By the time Attenborough arrived in Los Angeles to sign the contract, Eberts already had a shooting schedule and crew waiting. All that was left to do was cast the lead.

Alec Guinness (now a household name due to ‘Star Wars’) was still offered the part, but said he was “too old and too fat” to play Gandhi. Albert Finney, Peter Finch, and Anthony Hopkins all passed on it as well. British actor John Hurt was everyone’s favorite for the part; he was thin enough and had a darker complexion than most. But a lifetime of playing rugby had given him these massive thighs … it just wouldn’t work.

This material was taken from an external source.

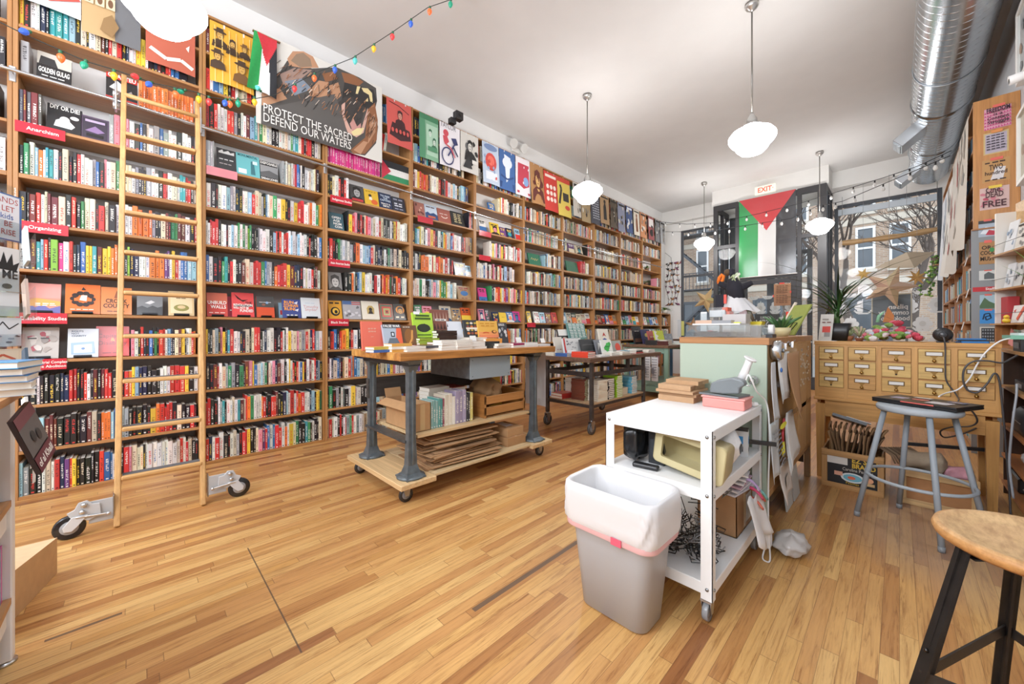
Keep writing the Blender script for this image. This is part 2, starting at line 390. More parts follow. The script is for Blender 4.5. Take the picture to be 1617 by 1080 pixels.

Attenborough’s son had seen someone in a local play who he thought would work. His name was Krishna Pandit Bhanji, and he was half Indian. Although he had never worked in film before, his audition jumped out at everyone present. He was hired on the spot, but first he had one request. Could he appear under his stage name — Ben Kingsley.

After a private screening for Prince Charles and Princess Diana, ‘Gandhi’ premiered in New Delhi in November of 1982. It opened across North America in early 1983, and then the rest of the world. It was nominated for eleven Academy Awards (winning eight), and was one of the highest grossing films ever made.

Attenborough dedicated the film to Motilal Kothari, Jawaharlal Nehru, and Lord Lois Mountbatten. It had only taken him 20 years to make.